> Problem details
Could you write out the opening lines of the data, word for word, stopping after the line that contains "SUN_EL = R(12.0);"?

> Raw data
______________________________

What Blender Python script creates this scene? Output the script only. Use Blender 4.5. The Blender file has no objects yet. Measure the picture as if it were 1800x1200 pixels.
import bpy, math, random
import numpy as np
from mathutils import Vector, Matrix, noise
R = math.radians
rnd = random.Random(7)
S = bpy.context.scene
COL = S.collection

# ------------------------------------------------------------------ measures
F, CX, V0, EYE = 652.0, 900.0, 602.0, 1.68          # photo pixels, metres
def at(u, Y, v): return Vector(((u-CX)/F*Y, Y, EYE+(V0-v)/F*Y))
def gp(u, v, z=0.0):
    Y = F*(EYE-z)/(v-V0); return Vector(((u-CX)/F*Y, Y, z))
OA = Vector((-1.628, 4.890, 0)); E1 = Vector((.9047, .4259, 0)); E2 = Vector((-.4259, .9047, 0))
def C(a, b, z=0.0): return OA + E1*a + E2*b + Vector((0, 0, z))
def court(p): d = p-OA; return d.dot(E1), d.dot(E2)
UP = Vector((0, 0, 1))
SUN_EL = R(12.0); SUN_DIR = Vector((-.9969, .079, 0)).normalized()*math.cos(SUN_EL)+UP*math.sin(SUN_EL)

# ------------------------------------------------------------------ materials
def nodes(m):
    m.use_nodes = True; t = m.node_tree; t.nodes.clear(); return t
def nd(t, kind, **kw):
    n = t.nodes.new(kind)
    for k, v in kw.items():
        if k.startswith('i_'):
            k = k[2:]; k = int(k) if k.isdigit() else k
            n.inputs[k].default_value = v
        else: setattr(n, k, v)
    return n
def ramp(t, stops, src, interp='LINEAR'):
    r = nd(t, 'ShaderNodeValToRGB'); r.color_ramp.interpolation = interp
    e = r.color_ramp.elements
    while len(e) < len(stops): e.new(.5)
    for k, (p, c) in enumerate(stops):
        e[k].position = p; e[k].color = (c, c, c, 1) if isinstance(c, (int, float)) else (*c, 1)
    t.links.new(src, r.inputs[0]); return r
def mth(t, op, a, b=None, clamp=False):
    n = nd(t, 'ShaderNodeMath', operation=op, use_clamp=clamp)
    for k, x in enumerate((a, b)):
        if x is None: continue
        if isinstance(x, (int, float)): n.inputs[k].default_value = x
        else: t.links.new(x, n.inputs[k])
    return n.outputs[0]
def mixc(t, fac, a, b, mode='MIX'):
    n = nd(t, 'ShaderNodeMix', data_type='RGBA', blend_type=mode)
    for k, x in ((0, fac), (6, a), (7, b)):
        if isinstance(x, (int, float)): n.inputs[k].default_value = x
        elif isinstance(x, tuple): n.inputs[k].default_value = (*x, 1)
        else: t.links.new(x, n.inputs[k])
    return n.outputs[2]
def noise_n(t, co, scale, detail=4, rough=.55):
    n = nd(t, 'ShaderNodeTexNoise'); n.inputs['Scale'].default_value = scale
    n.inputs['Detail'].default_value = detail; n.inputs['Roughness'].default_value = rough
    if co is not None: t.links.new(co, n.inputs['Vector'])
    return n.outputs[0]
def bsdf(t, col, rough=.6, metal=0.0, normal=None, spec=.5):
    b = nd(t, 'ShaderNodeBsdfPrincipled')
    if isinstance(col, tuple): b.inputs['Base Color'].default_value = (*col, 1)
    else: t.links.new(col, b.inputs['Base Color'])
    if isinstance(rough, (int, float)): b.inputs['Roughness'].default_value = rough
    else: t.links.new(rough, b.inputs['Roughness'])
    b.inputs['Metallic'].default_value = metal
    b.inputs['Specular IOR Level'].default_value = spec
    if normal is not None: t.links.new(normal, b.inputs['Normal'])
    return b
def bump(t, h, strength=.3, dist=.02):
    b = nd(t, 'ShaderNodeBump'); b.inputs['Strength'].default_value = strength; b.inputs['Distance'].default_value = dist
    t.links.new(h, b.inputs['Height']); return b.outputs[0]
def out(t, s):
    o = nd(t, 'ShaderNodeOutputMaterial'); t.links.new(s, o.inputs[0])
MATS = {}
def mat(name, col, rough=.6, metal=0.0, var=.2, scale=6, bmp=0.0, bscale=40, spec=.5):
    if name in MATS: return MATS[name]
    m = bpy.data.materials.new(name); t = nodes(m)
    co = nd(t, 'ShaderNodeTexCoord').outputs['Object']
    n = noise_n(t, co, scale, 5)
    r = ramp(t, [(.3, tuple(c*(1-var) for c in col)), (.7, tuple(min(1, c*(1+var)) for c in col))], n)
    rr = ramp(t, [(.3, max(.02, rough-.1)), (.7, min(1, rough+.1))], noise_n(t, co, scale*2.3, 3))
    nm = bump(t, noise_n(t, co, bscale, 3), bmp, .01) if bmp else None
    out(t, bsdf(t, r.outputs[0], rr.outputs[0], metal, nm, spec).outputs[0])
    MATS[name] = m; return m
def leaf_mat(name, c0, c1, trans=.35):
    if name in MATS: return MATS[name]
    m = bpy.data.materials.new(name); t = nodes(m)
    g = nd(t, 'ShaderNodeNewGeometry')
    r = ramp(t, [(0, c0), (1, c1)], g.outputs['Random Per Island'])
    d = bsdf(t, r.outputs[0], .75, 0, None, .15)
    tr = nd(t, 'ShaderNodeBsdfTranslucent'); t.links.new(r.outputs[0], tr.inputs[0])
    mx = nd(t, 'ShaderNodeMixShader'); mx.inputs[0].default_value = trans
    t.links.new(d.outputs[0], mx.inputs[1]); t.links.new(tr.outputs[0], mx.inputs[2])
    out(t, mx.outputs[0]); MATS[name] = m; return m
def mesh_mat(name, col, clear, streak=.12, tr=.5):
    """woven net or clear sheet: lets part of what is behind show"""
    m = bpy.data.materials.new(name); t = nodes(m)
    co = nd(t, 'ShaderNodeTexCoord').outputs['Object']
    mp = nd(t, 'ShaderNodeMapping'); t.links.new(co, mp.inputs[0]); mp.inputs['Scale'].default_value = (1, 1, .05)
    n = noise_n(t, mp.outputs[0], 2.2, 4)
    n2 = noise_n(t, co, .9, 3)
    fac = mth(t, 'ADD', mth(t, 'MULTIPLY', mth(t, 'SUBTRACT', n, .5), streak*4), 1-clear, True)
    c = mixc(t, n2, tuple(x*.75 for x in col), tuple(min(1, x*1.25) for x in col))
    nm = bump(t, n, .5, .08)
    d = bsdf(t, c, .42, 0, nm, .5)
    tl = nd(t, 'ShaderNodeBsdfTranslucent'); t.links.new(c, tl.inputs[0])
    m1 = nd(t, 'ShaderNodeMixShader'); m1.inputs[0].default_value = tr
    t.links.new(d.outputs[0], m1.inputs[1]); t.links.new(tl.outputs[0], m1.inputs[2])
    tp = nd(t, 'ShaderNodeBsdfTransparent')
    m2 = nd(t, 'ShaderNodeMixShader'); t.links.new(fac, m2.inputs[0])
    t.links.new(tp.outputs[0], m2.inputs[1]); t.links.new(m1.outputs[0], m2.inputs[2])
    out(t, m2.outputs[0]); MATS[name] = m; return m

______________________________

> Correct result
What Blender Python script creates this scene? Output the script only. Use Blender 4.5. The Blender file has no objects yet. Measure the picture as if it were 1800x1200 pixels.
import bpy, math, random
import numpy as np
from mathutils import Vector, Matrix, noise
R = math.radians
rnd = random.Random(7)
S = bpy.context.scene
COL = S.collection

# ------------------------------------------------------------------ measures
F, CX, V0, EYE = 652.0, 900.0, 602.0, 1.68          # photo pixels, metres
def at(u, Y, v): return Vector(((u-CX)/F*Y, Y, EYE+(V0-v)/F*Y))
def gp(u, v, z=0.0):
    Y = F*(EYE-z)/(v-V0); return Vector(((u-CX)/F*Y, Y, z))
OA = Vector((-1.628, 4.890, 0)); E1 = Vector((.9047, .4259, 0)); E2 = Vector((-.4259, .9047, 0))
def C(a, b, z=0.0): return OA + E1*a + E2*b + Vector((0, 0, z))
def court(p): d = p-OA; return d.dot(E1), d.dot(E2)
UP = Vector((0, 0, 1))
SUN_EL = R(12.0); SUN_DIR = Vector((-.9969, .079, 0)).normalized()*math.cos(SUN_EL)+UP*math.sin(SUN_EL)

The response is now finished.